This piece was written by Barry Eitel, and originally appeared on the &THEN blog

When ModCloth rolled out a new marketing campaign earlier this year, it easily could have relied solely on social media posts, videos and other digital content. But it didn’t.

Aside from the almost obligatory social media and video components, the Walmart-owned womenswear brand included a “magalog” in the mix – a combination of a print magazine and a print catalog. In other words, the campaign features a relatively new twist on an old-fashioned print product.

The ModCloth “magalog” goes against the perceived notion that “digital natives” – those who’ve grown up with computers, cellphones and other tech gadgets – turn up their noses at print marketing materials.

At an Oct. 9 session during &THEN, DMA’s annual marketing conference in Las Vegas, Mike Janover, vice president of marketing at ModCloth, and Dennis Nicoski, senior vice president of sales and customer engagement at the U.S. Postal Service, will explore how print marketing can appeal to digital natives. The session is titled “The Power of Print for Digital Natives.”

In the digital age, many brands launch projects exclusively online, primarily through social media or email marketing, according to a description of the &THEN session.

“As these companies grow, however, many have learned that continuous customer engagement and acquisition can be greatly enhanced by the addition of print initiatives ranging from postcards to coupons to catalogues,” the session description says.

So, what’s behind the power of print?

A Business.com article explains “that no matter the great leaps and bounds technology are undertaking in the 21st century, print seems to be the only media that satisfies something naturally ingrained in our human psyche.

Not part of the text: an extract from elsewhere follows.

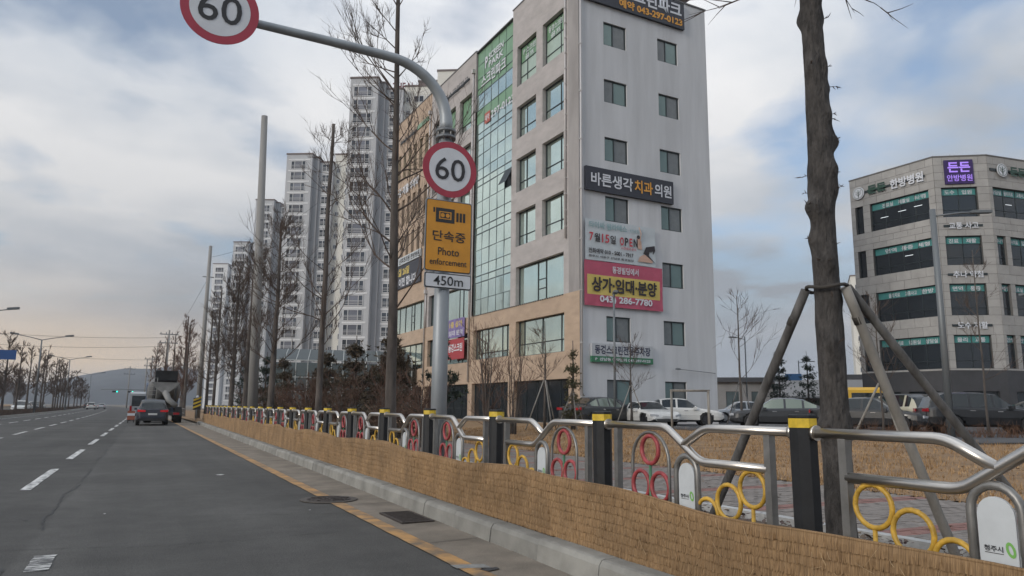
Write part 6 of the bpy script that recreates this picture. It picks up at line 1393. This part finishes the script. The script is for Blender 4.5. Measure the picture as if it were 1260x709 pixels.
for s in (-1, 1): g = MB().use(M_mixd); g.box(-3.6, -.6, min(s*.75, s*1.22), max(s*.75, s*1.22), 1.12, 1.18); g.box(-3.66, -3.6, min(s*.75, s*1.22), max(s*.75, s*1.22), .45, 1.15); g.build('mudguard', None, mx)
for s in (-1, 1): g = MB().use(M_tl); g.box(-4.06, -4.0, s*.85-.2, s*.85+.2, .6, .76); g.build('tail_light', None, mx)
wm, rm = wheel_mesh(.52, M_mixd)
for x in (-2.9, -1.55, 3.5):
    for s in (1, -1): o = link('wheel', wm, mx, (x, s*1.02, .52)); o.scale = (1, 2.3, 1) if x < 0 else (1, 1.4, 1); o.rotation_euler = (0, 0, 0 if s > 0 else math.pi); link('rim', rm, o)
t = thing('barrier', 'orange and white work barrier at the mixer left side', 'barrier', (-.35, 61.5, 0)); g = MB().use(pm('barrier_orange', (.30, .10, .06), .7)); g.box(-.25, .25, -.05, .05, .2, .85); g.build('board', None, t); g = MB().use(M_lw); g.box(-.25, .25, -.06, .06, .5, .68); g.build('white_band', None, t)
g = MB().use(M_trimb); g.box(-.22, -.16, -.2, .2, 0, .2); g.box(.16, .22, -.2, .2, 0, .2); g.build('foot', None, t)
t = thing('street_fence', 'low pale rail fence beyond the end of the guard fence', 'fence', (4.2, 80, .1)); 
for k in range(6): g = MB().use(M_tube); g.box(-.03, .03, k*2-.03, k*2+.03, 0, .9); g.build('post', None, t)
for z in (.4, .85): g = MB().use(M_tube); g.box(-.02, .02, 0, 10, z-.03, z+.03); g.build('rail', None, t)
# ------------------------------------------------------------------ winter haze
hz_ = bpy.data.materials.new('haze'); hz_.use_nodes = True; nt = hz_.node_tree; nt.nodes.clear()
vo = nd(nt, 'ShaderNodeVolumePrincipled', i_Density=HAZE); vo.inputs['Color'].default_value = (.80, .86, .95, 1); vo.inputs['Anisotropy'].default_value = 0.2
mo = nd(nt, 'ShaderNodeOutputMaterial'); nt.links.new(vo.outputs[0], mo.inputs['Volume'])
g = MB().use(hz_); g.box(-9300, 9300, -9300, 9300, -1.4, 150); o = g.build('haze'); tag(o, 'thin pale winter haze over the whole street', 'haze', kind='stuff')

And just for that reason, it will likely have a firm place in marketing for generations to come.”

“Though the messaging and design behind print ads will adapt to evolving preferences, the fundamentals of physical media remain the same,” the article goes on to say. “The innate attraction that digital natives have towards empirical forms of media confirms the staying power of print.”

Although confined to the academic arena, a 2015 story in The Washington Post pointed out that textbook makers, bookstore owners and today’s college students (who are digital natives) reported a strong print-over-digital millennial preference when it comes to reading for pleasure and learning. It’s a bias, the Post said, “that surprises reading experts given the same group’s proclivity to consume most other content digitally.”

In many respects, that affinity for print extends to marketing materials.

As noted by Print Three Corp., operator of a chain of digital printing stores in Canada, millennials enjoy the tactile experience of reading a print product – so much so that many of them will pay for printed content that they could find for free online. Plus, they put more trust in newspaper and magazine advertising than they do in TV and online advertising.

“Despite popular belief, digital and physical go hand-in-hand. As digital screens become the default interface of our world, we increasingly seek out physical objects and experiences,” Print Three says.

“It’s safe to say,” the company adds, “that millennials even see print as a respite from the online world.”